Lilli als Protagonistin ist authentisch und sympathisch, den sie versucht wirklich alles, um ihrer Mutter zu helfen und kommt auch ihren Verpflichtungen gegenüber dem britischen Filmoffizier John Fontaine nach. Es war ein bisschen zu erahnen, dass sich die beiden näher kommen würden. Doch Lilli ist verheiratet und ihr Mann noch in Kriegsgefangenschaft.
Lillis Halbschwester samt Ehemann bilden hier die „Gegenspieler“ und machen es dem Leser leicht, sie nicht zu mögen.
Herzerwärmend war deren Tochter Gesa, die ihre Oma liebt und im Rahmen ihrer Möglichkeiten alles für sie tut.

Die Geschichte verläuft anfangs relativ ruhig und unspektakulär wobei das Geschehen durchaus zu fesseln weiß.
Als heraus kommt, dass der Film, nachdem Lilli und John suchen, skandalumwittert ist, kommt Spannung auf, denn der Fund könnte so einiges ans Tageslicht bringen.

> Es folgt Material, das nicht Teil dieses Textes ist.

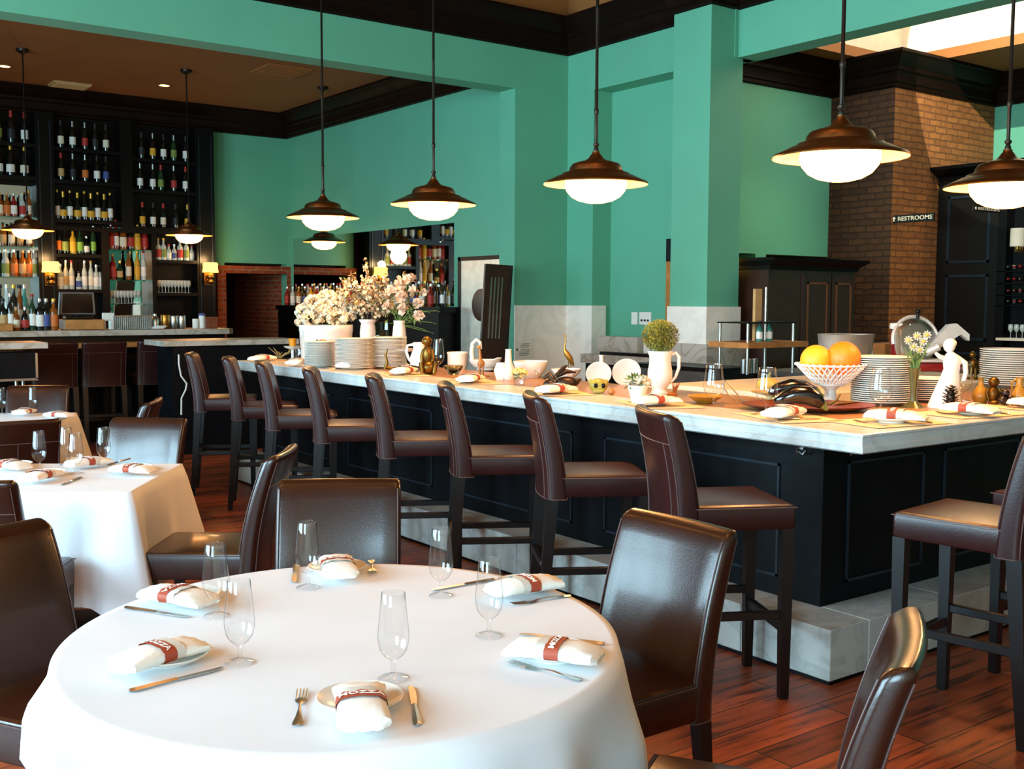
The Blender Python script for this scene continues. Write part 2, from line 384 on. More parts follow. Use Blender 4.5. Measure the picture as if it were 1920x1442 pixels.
for (h, ax) in [(q, 'y') for q in WL]+[(q, 'x') for q in WB]:
    wn += 1; b = MB(); a0, a1, z0, z1 = h; w = a1-a0
    for k in range(4):
        s0 = k*w/3
        b.box((s0-.035, -.05, 0), (s0+.035, .05, z1-z0))
    for zz in (0, (z1-z0)*.7, z1-z0): b.box((0, -.05, zz-.035), (w, .05, zz+.035))
    loc = (L-.12, a0, z0) if ax == 'y' else (a0, Bk-.12, z0)
    struct(b.build('window_%d' % wn, M_black, None, loc, PI/2 if ax == 'y' else 0, smooth=False))
# crown mouldings: profile (out, down) swept along a straight run
PROF = [(0, 0), (.34, 0), (.34, -.05), (.31, -.07), (.28, -.12), (.2, -.2), (.16, -.23), (.15, -.29), (.11, -.31), (.08, -.4), (.08, -.46), (.05, -.48), (.05, -.53), (0, -.55)]
def crown(name, p0, p1, out, z, m, sc=1.0, e0=0, e1=0):
    """e0/e1: extra length per unit of projection at each end (mitre)"""
    p0 = Vector((*p0, z)); p1 = Vector((*p1, z)); d = (p1-p0).normalized(); o = Vector((*out, 0))
    r0 = [p0-p0+o*(u*sc)-d*(e0*u*sc)+Vector((0, 0, v*sc)) for u, v in PROF]
    r1 = [p1-p0+o*(u*sc)+d*(e1*u*sc)+Vector((0, 0, v*sc)) for u, v in PROF]
    b = MB(); b.loft([r0, r1]); return struct(b.build(name, m, None, p0, ang=20))
crown('trim_1', (L, YH), (XR, YH), (0, -1), ZCR, M_crown, .7, 0, -1)
crown('trim_2', (XR, YH), (XR, 8.02), (-1, 0), ZCR, M_crown, .7, -1, 0)
crown('trim_3', (XC, 8.02), (XC, 7.51), (-1, 0), ZCR, M_crown, .7, 1, 1)
crown('trim_4', (XC, 7.51), (8.33, 7.51), (0, -1), ZCR, M_crown, .7, 1, -1)
crown('trim_5', (8.33, 7.51), (8.33, Bk), (-1, 0), ZCR, M_crown, .7, -1, 0)
crown('trim_6', (L, YW), (XM, YW), (0, -1), ZB, M_crownbar, .68, 0, -1)
crown('trim_7', (XM, YW), (XM, YH+.3), (-1, 0), ZB, M_crownbar, .68, -1, 0)
b = MB(); q = .012; zc_ = ZCR-.02
b.box((L, YH-q, zc_), (XR, YH, ZM)); b.box((XR-q, 8.02, zc_), (XR, YH-q, ZM)); b.box((XC-q, 7.51-q, zc_), (XC, 8.02+q, ZM)); b.box((XC, 7.51-q, zc_), (8.33, 7.51, ZM)); b.box((8.33-q, Bk, zc_), (8.33, 7.51-q, ZM))
struct(b.build('wall_cove', M_ceil, None, (0, 0, 0), smooth=False))
# kitchen beyond the right-hand header
XP, YP, XQ, YK, ZK = 11.54, 7.9, 13.75, 8.82, 4.58
b = MB(); xk = ony(1412, 520, 8.85).x; b.box((9.2, 0, 2.19), (XP+.1, .25, ZK)); b.box((xk, 0, 0), (xk+.19, .25, 2.19))
struct(b.build('wall_kitchen', M_teal, None, (0, YK, 0), smooth=False))
sbox('wall_kitchen_far', (9.23, 12.6, 0), (12.2, 12.8, 3), M_crownbar)
sbox('wall_kitchen_return', (9.23, 9.1, 0), (9.38, 12.6, 3), M_dkwood)
sbox('wall_kitchen_back_right', (12.0, 9.0, 0), (12.2, 12.8, 3), M_crownbar)
sbox('ceiling_kitchen_back', (9.23, 9.1, 2.6), (12.2, 12.8, 2.7), M_dkwood)
b = MB(); b.box((0, 0, 0), (.15, 1.4, ZK))
struct(b.build('wall_pier_side', M_brickshade, None, (XP, YP, 0), smooth=False))
b = MB(); b.box((.001, -.001, 0), (XQ-XP, .2, ZK))
struct(b.build('wall_pier_front', M_bricklit, None, (XP, YP, 0), smooth=False))
sbox('wall_kitchen_right', (XQ, Bk, 0), (XQ+.2, YP+.1, ZK), M_teal)
sbox('wall_kitchen_end', (8.6, Bk-.2, 0), (XQ+.2, Bk, ZK+1), M_teal)
# ceiling with a skylight well
sx0, sx1, sy0, sy1 = 9.2, 12.24, 3.6, 8.3
b = MB(); z = ZK
b.box((8.6, Bk, z), (sx0, 9.1, z+.12)); b.box((sx1, Bk, z), (14, 9.1, z+.12)); b.box((sx0, Bk, z), (sx1, sy0, z+.12)); b.box((sx0, sy1, z), (sx1, 9.1, z+.12))
struct(b.build('ceiling_kitchen', M_ceil, None, (0, 0, 0), smooth=False))
b = MB(); zt = z+1.5
for lo, hi in (((sx0-.1, sy0, z+.12), (sx0, sy1, zt)), ((sx1, sy0, z+.12), (sx1+.1, sy1, zt)), ((sx0-.1, sy0-.1, z+.12), (sx1+.1, sy0, zt)), ((sx0-.1, sy1, z+.12), (sx1+.1, sy1+.1, zt))): b.box(lo, hi)
struct(b.build('ceiling_skylight_well', M_cream, None, (0, 0, 0), smooth=False))
crown('trim_8', (8.6, YK), (XP, YK), (0, -1), ZK, M_crown, .72, 0, -1)
crown('trim_9', (XP, YK), (XP, YP), (-1, 0), ZK, M_crown, .72, -1, 1)
crown('trim_10', (XP, YP), (XQ, YP), (0, -1), ZK, M_crown, .72, 1, -1)
crown('trim_11', (XQ, YP), (XQ, Bk), (-1, 0), ZK, M_crown, .72, -1, 0)
# pale marble wainscot on the corner, the recess jamb and the column
b = MB(); t = .02; zt = 1.56
b.box((7.5, YH-t, 0), (XR-.0005, YH, zt)); b.box((XR-t, yj, 0), (XR, YH-t-.0005, zt)); b.box((XR-t, yj-t, 0), (XR+.2, yj-.0005, zt))
struct(b.build('trim_12', M_mwhite, None, (0, 0, 0), smooth=False))
b = MB(); b.box((XC-t, 7.51-t, 0), (XC+.46+t, 8.02+t, zt))
struct(b.build('trim_13', M_mwhite, None, (0, 0, 0), smooth=False))
# mirror on the bar's side wall
b = MB(); b.box((0, 0, 0), (.012, 16.36-11.63, 1.06))
tag(b.build('bar_mirror', M_mirror, None, (XM-.014, 11.63, 1.54), smooth=False), 'tall frameless mirror above the bottle ledge on the teal bar wall', 'mirror')
# ================================================================ chairs and stools
def rrect(w, t, r, n=3, y0=0, curve=0):
    """rounded rectangle ring in XY, w wide, t thick; curve bows it along x"""
    out = []
    for cx, cy, a0 in ((w/2-r, t/2-r, 0), (-w/2+r, t/2-r, PI/2), (-w/2+r, -t/2+r, PI), (w/2-r, -t/2+r, 1.5*PI)):
        for k in range(n+1):
            a = a0+PI/2*k/n; out.append((cx+r*math.cos(a), cy+r*math.sin(a)))
    # extra points across the long faces so that the bow is smooth
    full = []
    for i, p in enumerate(out):
        full.append(p); q = out[(i+1) % len(out)]
        if abs(q[0]-p[0]) > w*.4:
            for k in range(1, 8): full.append((p[0]+(q[0]-p[0])*k/8, p[1]+(q[1]-p[1])*k/8))
    return [(x, y+y0+curve*(x/(w/2))**2, 0) for x, y in full]
def backrest_bm(W, z0, z1, y0, lean, t, curve, topdrop=.0):
    b = MB(); rings = []
    N = 14
    for i in range(N+1):
        u = i/N; z = z0+(z1-z0)*u
        yy = y0-lean*(u**1.8); tt = t*(1-.22*u)
        rings.append([(x, y, z) for x, y, _ in rrect(W, tt, min(.022, tt*.45), 3, yy, curve)])
    yy = y0-lean
    for k in range(1, 5):                                    # rounded top roll
        a = PI/2*k/4; tt = t*.78*max(.06, math.cos(a)); w = W-.03*(1-math.cos(a))
        rings.append([(x, y, z1+.03*math.sin(a)-topdrop*0) for x, y, _ in rrect(w, tt, min(.022, tt*.45), 3, yy-.006*k, curve)])
    b.loft(rings); return b
def back_pt(u, x, side, W, z0, z1, y0, lean, t, curve):
    tt = t*(1-.22*u)
    return (x, y0-lean*(u**1.8)+side*tt/2+curve*(x/(W/2))**2, z0+(z1-z0)*u)
def stitch_bm(W, z0, z1, y0, lean, t, curve, seat=None, vert=True):
    b = MB(); r = .0022; a = (W, z0, z1, y0, lean, t, curve)
    us = [i/12 for i in range(13)]
    for sx in (-1, 1):
        for side in (-1, 1):
            b.tube([(p[0]*1.0, p[1], p[2]) for p in [back_pt(u, sx*(W/2-.012), side*.99, *a) for u in us]], r, 5)
    u = .8
    b.tube([back_pt(u, -W/2+.01+(W-.02)*k/10, -1.01, *a) for k in range(11)], r, 5)
    if vert: b.tube([back_pt(.8*i/8, 0, -1.01, *a) for i in range(9)], r, 5)
    else:
        for sx in (-1, 1): b.tube([back_pt(.8*i/8, sx*W*.36, -1.01, *a) for i in range(9)], r, 5)
    b.tube([(x, y, z0+.004) for x, y, _ in rrect(W+.002, t+.002, .02, 2, y0, curve)], r, 5, closed=True)
    if seat:
        x, ya, yb, zt = seat
        b.tube([(-x, ya, zt-.012), (-x, yb, zt-.012), (x, yb, zt-.012), (x, ya, zt-.012)], r*.9, 5)
    return b
def seat_bm(W, ya, yb, z0, z1, dome=.012):
    b = MB(); w = W/2; n = 8; rings = []
    for z, ins in ((z0, .004), (z0+.008, 0), (z1-.02, 0), (z1-.006, .005), (z1, .016)):
        ring = [(w-ins, ya+ins), (w-ins, yb-ins-.012), (w-ins-.012, yb-ins), (-w+ins+.012, yb-ins), (-w+ins, yb-ins-.012), (-w+ins, ya+ins)]
        rings.append([(x, y, z) for x, y in ring])
    b.loft(rings, cap=False)
    b.add([(x, y, z0) for x, y, _ in rings[0]], [(5, 4, 3, 2, 1, 0)])
    # domed cushion top
    x0, x1, y0, y1 = -w+.016, w-.016, ya+.016, yb-.018
    g = 8; vs = []; fs = []
    for i in range(g+1):
        for j in range(g+1):
            u, v = i/g, j/g; vs.append((x0+(x1-x0)*u, y0+(y1-y0)*v, z1+dome*(16*u*(1-u)*v*(1-v))**.6))
    for i in range(g):
        for j in range(g): fs.append((i*(g+1)+j, (i+1)*(g+1)+j, (i+1)*(g+1)+j+1, i*(g+1)+j+1))
    b.add(vs, fs); return b
def leg_bm(x, y, zt, w0=.046, w1=.034, dx=0, dy=0):
    b = MB(); rings = []
    for z, w, k in ((zt, w0, 0), (zt*.5, (w0+w1)/2, .45), (.004, w1, 1), (0, w1*.9, 1)):
        rings.append([(x+dx*k+sx*w/2, y+dy*k+sy*w/2, z) for sx, sy in ((1, 1), (-1, 1), (-1, -1), (1, -1))])
    b.loft(rings); return b
def make_chair(label):
    t = thing('dining_chair', label, 'chair', group='leather dining chairs around the tables')
    W = .47; A = (W, .35, .885, -.235, .11, .085, .018)
    bk = backrest_bm(*A).build('backrest', M_leather2, t)
    stitch_bm(*A, seat=(W/2, -.19, .25, .48)).build('stitching', M_seam, bk)
    seat_bm(W-.008, -.22, .25, .36, .48).build('seat', M_leather2, t)
    for sx in (-1, 1):
        leg_bm(sx*.205, .215, .362).build('leg', M_leg, t, ang=30); leg_bm(sx*.205, -.235, .352, dy=-.04).build('leg', M_leg, t, ang=30)
    return t
def make_stool(label):
    t = thing('bar_stool', label, 'bar stool', group='leather bar stools along the marble counter')
    W = .46; A = (W, .685, 1.135, -.225, .075, .09, .03)
    bk = backrest_bm(*A).build('backrest', M_leather, t)
    stitch_bm(*A, seat=(W/2, -.18, .24, .8), vert=False).build('stitching', M_seam, bk)
    seat_bm(W-.008, -.22, .24, .70, .80).build('seat', M_leather, t)
    for sx in (-1, 1):
        leg_bm(sx*.2, .21, .702, .05, .036).build('leg', M_leg, t, ang=30); leg_bm(sx*.2, -.225, .69, .056, .036, dy=-.05).build('leg', M_leg, t, ang=30)
    for lo, hi in (((-.19, .195, .27), (.19, .225, .31)), ((-.19, -.275, .36), (.19, -.25, .395))):
        b = MB(); b.box(lo, hi, .004, 1); b.build('stretcher', M_leg, t)
    for sx in (-1, 1):
        b = MB(); b.box((sx*.2-.012, -.265, .33), (sx*.2+.012, .2, .365), .004, 1); b.build('stretcher', M_leg, t)
    return t
CH = []
def chair(x, y, fx, fy, label):
    r = rzf(fx, fy)
    if not CH:
        c = make_chair(label); c.location = (x, y, 0); c.rotation_euler = (0, 0, r); CH.append(c); return c
    return dup(CH[0], (x, y, 0), r, label)
def chair_by_back(p, q, fx, fy, label, off=.34):
    """p, q: top corners of the back in plan; the seat centre lies off in front of their middle"""
    cx, cy = (p[0]+q[0])/2, (p[1]+q[1])/2; n = math.hypot(fx, fy)
    return chair(cx+fx/n*off, cy+fy/n*off, fx, fy, label)
ST = []
def stool(x, y, fx, fy, label, group=None):
    r = rzf(fx, fy)
    if not ST:
        c = make_stool(label); c.location = (x, y, 0); c.rotation_euler = (0, 0, r); ST.append(c); return c
    return dup(ST[0], (x, y, 0), r, label, group)
def ang(deg): return math.cos(math.radians(deg)), -math.sin(math.radians(deg))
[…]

Man könnte fast sagen, dass dieser letzte Teil der Geschichte Krimi-Elemente enthält.

Insgesamt ist der Roman gute und vor allem auch interessante Unterhaltung und bietet dem Leser die Möglichkeit, das Geschehen wie ein Zeitzeuge mitzuerleben.
Das Ende lässt einiges offen, wie man es bei einem Auftakt zu einer Trilogie erwarten kann.
Mir hat diese Zeitreise ins Hamburg der Nachkriegszeit gefallen und ich freue mich auf die weiteren Teile!